Klein ABC News’ Rick Klein reports:

As Republican leaders look for a path forward in the era of Obama, they’re having a bit of trouble deciding on the role of one figure from the not-to-distant past.

Ronald Reagan has long been a GOP icon. But does he have a role in a party that’s looking for a way to re-brand?

That depends on whom you ask.

The debate was touched off in part by former Gov. Jeb Bush, R-Fla., who suggested at the kick-off event for a new Republican messaging venture over the weekend that it’s time to move past the “nostalgia” of the Reagan years.

“Our ideas need to be forward looking and relevant,” said Bush, whose father was Reagan’s vice president. “I felt like there was a lot of nostalgia and the good old days in the [Republican] messaging. I mean, it’s great, but it doesn’t draw people toward your cause.”

But one of the men who sat next to Gov. Bush on Saturday has a much different take.

“We need to be talking about conservative principles. We need to take a page out of Ronald Reagan’s book,” House Minority Whip Eric Cantor, R-Va., said on ABCNews.com’s “Top Line” Wednesday.

“He was the one that went out and said, you know what, we’ve gotta convince the American people that the conservative way is a much better way for our country. And we will see it return to prosperity if we follow the common sense conservative principles that he was about and that we know this country was founded upon.”

This is all part of a broader debate about whether the party needs to be broadening its base or rediscovering its roots to adjust to new realities.

It’s also, in a way, generational. Cantor, 45, is often called a Republican rising star. Yet he has direct memories of the Reagan era that a younger generation — a generation that’s been more likely to join the Democratic Party than the one before it — doesn’t.

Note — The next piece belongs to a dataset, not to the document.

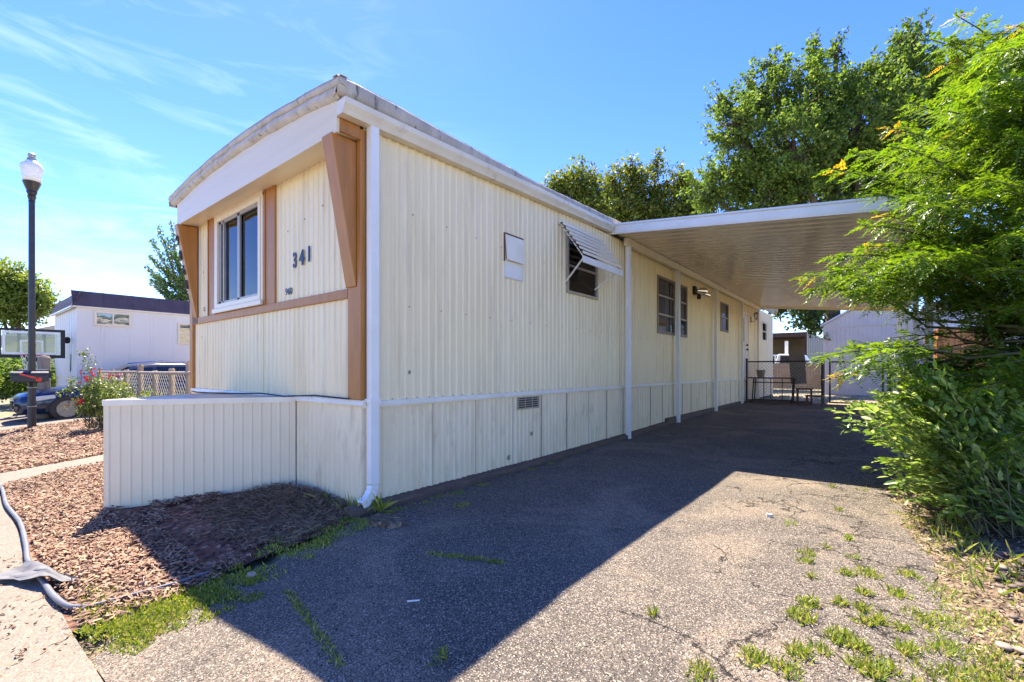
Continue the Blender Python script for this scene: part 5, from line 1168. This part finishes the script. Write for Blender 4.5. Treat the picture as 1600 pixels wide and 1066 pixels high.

Rep. Patrick McHenry, 33, tells Time’s Michael Grunwald that it’s time to move on. Grunwald writes that McHenry, “a conservative who keeps a bust of Reagan on his desk, surprised me by declaring that the Reagan era is over.”

“Marginal tax rates are the lowest they’ve been in generations, and all we can talk about is tax cuts,” said McHenry, R-N.C. “The people’s desires have changed, but we’re still stuck in our old issue set.”

Even sharper are the comments of Rep. Aaron Schock, R-Ill. — at 27, the youngest member of Congress, and the first and so far only member born during the Reagan presidency.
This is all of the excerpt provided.